L'étendue même de la mission proposée par les appelants et la multiplicité des questions posées font apparaitre que c'est l'ensemble de la gestion du groupe qui fait l'objet de critiques générales. Les questions posées ne relèvent pas d'une opération identifiée et déterminée de gestion, mais reviennent à mettre en place un audit général de la société, ce qui n'est pas l'objet de la procédure prévue par l'article L. 225-231 du code de commerce.

Il résulte de l'ensemble des observations qui précèdent que les consorts S. doivent être déboutés de leur demande d'expertise de gestion.

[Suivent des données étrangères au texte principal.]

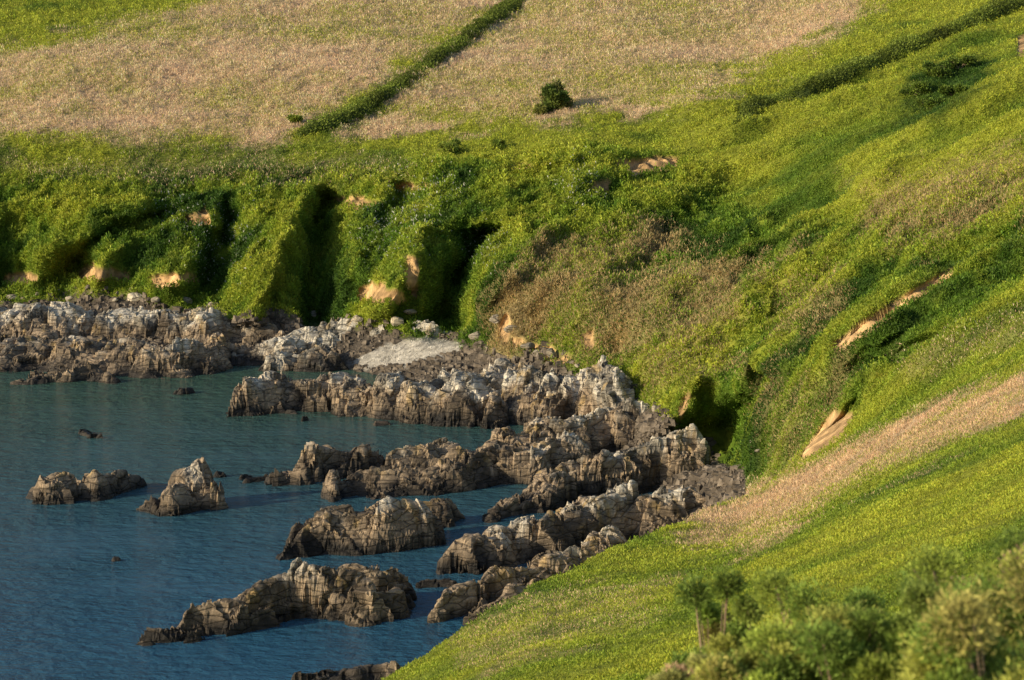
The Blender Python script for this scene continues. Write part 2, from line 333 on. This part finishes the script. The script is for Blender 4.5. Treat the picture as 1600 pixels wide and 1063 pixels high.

- Sur les frais irrépétibles:

Aucune considération particulière d'équité ne commande en l'espèce qu'il soit fait application de l'article 700 du code de procédure civile au profit de quiconque.

PAR CES MOTIFS:

La Cour, statuant publiquement, contradictoirement et en dernier ressort, par arrêt rendu par mise à disposition au greffe en application de l'article 451, alinéa 2 du code de procédure civile,

Infirme l'ordonnance déférée en ce qu'elle a déclaré l'action de Mmes Sylvia et Sandra S. irrecevable, et en ce qu'elle a désigné un mandataire ad hoc en la personne de Maître Michel C. et la SELARL AJ PARTENAIRES Maurice P., administrateurs judiciaires,

Et, statuant de nouveau:

Déclare l'action formée par Sylvia et Sandra S. recevable.

Au fond, la dit infondée.

Dit n'y avoir lieu d'ordonner une expertise de gestion;

Confirme l'ordonnance déférée pour le surplus.

Dit n'y avoir lieu de faire application de l'article 700 du code de procédure civile au profit de quiconque.

Condamne les consorts S. aux entiers dépens de première instance et d'appel.